**Given data**
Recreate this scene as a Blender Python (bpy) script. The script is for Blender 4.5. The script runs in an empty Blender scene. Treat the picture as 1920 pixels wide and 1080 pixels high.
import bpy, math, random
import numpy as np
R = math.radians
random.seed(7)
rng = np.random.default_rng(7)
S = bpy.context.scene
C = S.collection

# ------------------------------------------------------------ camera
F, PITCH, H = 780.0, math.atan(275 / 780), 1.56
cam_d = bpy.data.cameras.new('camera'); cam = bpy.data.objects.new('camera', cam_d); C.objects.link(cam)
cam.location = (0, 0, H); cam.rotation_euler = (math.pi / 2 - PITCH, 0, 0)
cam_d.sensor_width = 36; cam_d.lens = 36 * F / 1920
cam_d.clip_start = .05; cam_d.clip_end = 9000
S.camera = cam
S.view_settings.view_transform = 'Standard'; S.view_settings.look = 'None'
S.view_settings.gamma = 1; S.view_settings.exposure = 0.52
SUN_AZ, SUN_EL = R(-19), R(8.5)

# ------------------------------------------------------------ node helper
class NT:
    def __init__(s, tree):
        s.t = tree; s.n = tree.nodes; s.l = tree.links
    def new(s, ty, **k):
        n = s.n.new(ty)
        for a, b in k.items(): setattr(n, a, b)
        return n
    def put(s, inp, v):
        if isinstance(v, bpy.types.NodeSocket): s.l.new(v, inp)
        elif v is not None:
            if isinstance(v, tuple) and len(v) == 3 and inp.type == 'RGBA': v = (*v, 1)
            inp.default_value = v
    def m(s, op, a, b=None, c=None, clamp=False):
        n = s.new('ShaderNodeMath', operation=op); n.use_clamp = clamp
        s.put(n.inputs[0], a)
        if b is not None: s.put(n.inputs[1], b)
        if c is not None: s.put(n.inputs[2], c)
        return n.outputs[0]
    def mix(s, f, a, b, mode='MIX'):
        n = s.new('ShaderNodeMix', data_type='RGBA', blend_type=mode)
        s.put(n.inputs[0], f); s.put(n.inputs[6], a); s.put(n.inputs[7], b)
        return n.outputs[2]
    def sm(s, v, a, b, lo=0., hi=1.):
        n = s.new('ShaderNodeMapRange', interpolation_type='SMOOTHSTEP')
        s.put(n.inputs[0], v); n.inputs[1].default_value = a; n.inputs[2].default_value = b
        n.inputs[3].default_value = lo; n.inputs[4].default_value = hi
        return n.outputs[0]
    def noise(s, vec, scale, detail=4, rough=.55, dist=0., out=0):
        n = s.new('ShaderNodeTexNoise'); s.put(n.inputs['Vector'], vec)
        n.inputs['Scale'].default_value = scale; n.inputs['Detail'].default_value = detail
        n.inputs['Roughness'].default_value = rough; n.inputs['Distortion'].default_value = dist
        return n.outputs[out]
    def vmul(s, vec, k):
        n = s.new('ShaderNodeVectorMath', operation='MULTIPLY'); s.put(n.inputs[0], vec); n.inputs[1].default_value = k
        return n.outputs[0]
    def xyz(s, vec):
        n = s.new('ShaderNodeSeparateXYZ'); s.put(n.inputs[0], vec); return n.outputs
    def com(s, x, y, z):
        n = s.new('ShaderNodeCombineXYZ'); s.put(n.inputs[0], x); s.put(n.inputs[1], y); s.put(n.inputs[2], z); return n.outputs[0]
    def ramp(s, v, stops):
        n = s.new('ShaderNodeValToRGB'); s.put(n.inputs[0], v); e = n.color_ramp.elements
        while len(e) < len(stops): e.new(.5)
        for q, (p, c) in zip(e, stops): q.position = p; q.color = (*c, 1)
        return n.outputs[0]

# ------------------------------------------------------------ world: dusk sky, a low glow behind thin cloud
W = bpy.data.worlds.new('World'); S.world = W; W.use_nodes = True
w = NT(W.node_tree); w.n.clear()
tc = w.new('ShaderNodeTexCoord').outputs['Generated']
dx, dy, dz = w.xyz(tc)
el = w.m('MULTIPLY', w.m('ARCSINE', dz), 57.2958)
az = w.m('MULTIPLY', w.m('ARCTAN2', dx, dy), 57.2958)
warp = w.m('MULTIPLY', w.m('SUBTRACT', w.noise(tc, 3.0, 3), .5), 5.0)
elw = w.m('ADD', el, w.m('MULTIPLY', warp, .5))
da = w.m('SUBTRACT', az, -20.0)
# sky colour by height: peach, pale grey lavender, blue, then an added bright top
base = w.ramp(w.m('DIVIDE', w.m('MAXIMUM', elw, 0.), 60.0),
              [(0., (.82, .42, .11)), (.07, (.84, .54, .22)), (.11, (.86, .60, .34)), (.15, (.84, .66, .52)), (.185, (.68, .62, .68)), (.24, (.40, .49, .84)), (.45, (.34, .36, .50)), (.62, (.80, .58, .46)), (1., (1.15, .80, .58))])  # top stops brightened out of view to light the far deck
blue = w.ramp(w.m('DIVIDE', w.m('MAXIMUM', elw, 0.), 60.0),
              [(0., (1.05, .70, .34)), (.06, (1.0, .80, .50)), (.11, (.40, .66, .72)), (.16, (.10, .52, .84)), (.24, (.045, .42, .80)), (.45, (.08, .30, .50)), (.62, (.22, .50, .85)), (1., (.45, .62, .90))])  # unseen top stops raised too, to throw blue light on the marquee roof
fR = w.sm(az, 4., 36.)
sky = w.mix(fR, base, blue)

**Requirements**
Print, please, the lines above from the very first through the one that holds "C = S.collection", both included, word for word and with nothing else.

**The response**
Recreate this scene as a Blender Python (bpy) script. The script is for Blender 4.5. The script runs in an empty Blender scene. Treat the picture as 1920 pixels wide and 1080 pixels high.
import bpy, math, random
import numpy as np
R = math.radians
random.seed(7)
rng = np.random.default_rng(7)
S = bpy.context.scene
C = S.collection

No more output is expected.